Professor Dr. Natalia Skorokhod

Senior Fellow, October 2025 to September 2026
Free University in exile/Berlin

  • Professor of Theater and Dramaturgy at the Russian State Institute of Theater Arts (RGISI) in St. Petersburg until August 2023; two dissertations in theater studies, author of numerous contributions and articles, and several books – including How to Adapt Prose (2010), Leonid Andreev: A Biography (2013), and Postdrama Analysis (2015).
  • Currently holds the status of "Scholar at Risk" in Berlin and teaches at institutions including the Free University in exile in Latvia.
  • Her research focuses on the history of Russian dramaturgy, drama theory, and contemporary Russian-language theater texts; she is also a theater critic and curator of cultural projects.
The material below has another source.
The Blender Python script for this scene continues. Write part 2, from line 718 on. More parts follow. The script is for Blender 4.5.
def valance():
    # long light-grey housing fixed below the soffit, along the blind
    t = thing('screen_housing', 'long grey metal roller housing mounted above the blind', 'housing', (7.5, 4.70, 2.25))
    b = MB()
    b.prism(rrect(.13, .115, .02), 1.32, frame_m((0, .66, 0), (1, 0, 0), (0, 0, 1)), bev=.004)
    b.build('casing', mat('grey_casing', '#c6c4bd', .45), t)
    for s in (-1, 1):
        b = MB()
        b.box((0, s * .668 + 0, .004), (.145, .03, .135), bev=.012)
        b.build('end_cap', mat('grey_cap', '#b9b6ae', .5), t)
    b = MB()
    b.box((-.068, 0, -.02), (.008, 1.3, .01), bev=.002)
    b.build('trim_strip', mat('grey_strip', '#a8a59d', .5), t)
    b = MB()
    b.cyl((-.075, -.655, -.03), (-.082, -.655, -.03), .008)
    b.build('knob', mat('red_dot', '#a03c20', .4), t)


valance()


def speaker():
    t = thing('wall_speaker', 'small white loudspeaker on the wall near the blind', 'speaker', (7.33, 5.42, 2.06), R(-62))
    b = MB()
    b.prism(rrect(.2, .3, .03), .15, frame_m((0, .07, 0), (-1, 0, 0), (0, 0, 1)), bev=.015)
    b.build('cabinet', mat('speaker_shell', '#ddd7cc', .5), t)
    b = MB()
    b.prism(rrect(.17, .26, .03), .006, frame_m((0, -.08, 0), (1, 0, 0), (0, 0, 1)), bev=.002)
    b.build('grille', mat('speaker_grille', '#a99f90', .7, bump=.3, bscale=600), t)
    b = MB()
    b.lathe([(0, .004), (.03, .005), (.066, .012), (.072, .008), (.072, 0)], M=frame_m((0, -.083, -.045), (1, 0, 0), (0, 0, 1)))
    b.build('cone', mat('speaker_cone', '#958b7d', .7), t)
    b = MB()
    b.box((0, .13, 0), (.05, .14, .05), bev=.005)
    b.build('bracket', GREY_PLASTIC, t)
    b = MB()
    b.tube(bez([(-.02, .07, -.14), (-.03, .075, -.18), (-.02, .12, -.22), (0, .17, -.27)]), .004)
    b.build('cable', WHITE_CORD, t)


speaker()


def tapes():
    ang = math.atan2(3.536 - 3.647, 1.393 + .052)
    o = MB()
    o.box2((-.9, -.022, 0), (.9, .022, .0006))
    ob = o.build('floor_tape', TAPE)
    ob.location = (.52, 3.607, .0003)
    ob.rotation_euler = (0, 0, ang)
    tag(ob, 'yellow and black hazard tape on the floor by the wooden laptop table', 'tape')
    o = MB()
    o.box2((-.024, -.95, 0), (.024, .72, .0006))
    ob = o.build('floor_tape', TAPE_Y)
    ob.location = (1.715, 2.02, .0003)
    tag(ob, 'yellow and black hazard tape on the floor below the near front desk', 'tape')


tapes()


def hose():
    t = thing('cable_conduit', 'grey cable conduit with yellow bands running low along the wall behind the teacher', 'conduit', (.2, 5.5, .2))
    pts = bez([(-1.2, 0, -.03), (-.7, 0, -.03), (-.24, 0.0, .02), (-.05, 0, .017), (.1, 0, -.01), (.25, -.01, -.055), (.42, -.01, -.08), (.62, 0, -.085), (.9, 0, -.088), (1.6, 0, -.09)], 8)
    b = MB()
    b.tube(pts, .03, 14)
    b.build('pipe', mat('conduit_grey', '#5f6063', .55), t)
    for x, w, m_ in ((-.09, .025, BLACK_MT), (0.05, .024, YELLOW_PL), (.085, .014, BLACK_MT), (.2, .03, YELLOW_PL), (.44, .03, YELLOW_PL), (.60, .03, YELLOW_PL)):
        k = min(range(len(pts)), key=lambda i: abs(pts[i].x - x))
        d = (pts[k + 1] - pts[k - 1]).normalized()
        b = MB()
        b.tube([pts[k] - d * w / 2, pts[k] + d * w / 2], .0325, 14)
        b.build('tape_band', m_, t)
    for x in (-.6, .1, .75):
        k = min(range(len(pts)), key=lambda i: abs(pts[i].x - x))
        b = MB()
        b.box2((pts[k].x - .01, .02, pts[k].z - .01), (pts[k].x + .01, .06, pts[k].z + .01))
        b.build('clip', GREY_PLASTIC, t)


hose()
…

Fellow project: „War and Displacement in Russophone Drama of 2022-2024“

My current research, along with my intention to apply for a Senior Fellowship at Krupp College, University of Greifswald, is centered on a monograph about Russian-language contemporary drama. This interdisciplinary study aims to investigate the phenomenon of 21st-century Russian-language plays. The working title of my monograph is "Performing Social Collapse: Russian-Language Plays of the 21st Century," and I have been diligently working on it since 2023, with plans for completion by 2027. The monograph will consist of four chapters, and during the project, I will be working on and completing the second chapter.
The research will specifically examine the evolution of Russian-language drama during the first three years of the Russian-Ukraine war (2022-2024). In this section, I will analyze the social and political challenges faced by playwrights from Russia, Ukraine, and Belarus in the wake of the full-scale Russian invasion of Ukraine. Additionally, I intend to explore the transformation of Russophone playwrights' festivals, particularly focusing on the unique historical event of the Lubimovka Russophone drama festival's complete emigration from Moscow to the West. My research will include a comparative analysis of how Russian-speaking authors from totalitarian regimes reflect the current war in their works, contrasting their expressions with those of writers residing in free countries. I will assess how the narratives of their plays have evolved during the war's first, second, and third years. Furthermore, an important aspect of my study will be the adaptation processes undertaken by Russian-language playwrights and theater makers now based outside of Russia, particularly exemplified by developments in the Baltic states. Additionally, the project will investigate how the digital age has impacted the tools of dramaturgy, allowing for a more rapid reflection of historical events such as wars or waves of displacement. 
The corpus of texts I plan to study will include plays by eminent authors such as M. Durnenkov, E. Bol (Asya Voloshina) , and Sv. Petrijtchuk (Russia), P. Pryazhko, K. Steshik, and M. Belkovich (Belarus), as well as M. Kurochkin, N. Vorozhbit, I. Serebyakova, V. Chensky (Ukraine), and M. Ivashkyavichus (Lithuania). I will also examine works by emerging millennial authors whose names are yet to gain recognition. Most of these texts are housed in electronic libraries on festival websites, alongside a video archive of performances, including readings by actors, which will serve as valuable resources for my research.
I am confident that my project not only aligns with the research program "Baltic Peripetes" at the Slavic Institute of the University of Greifswald but also enriches the program by delving into the complexities of contemporary Russian-language drama.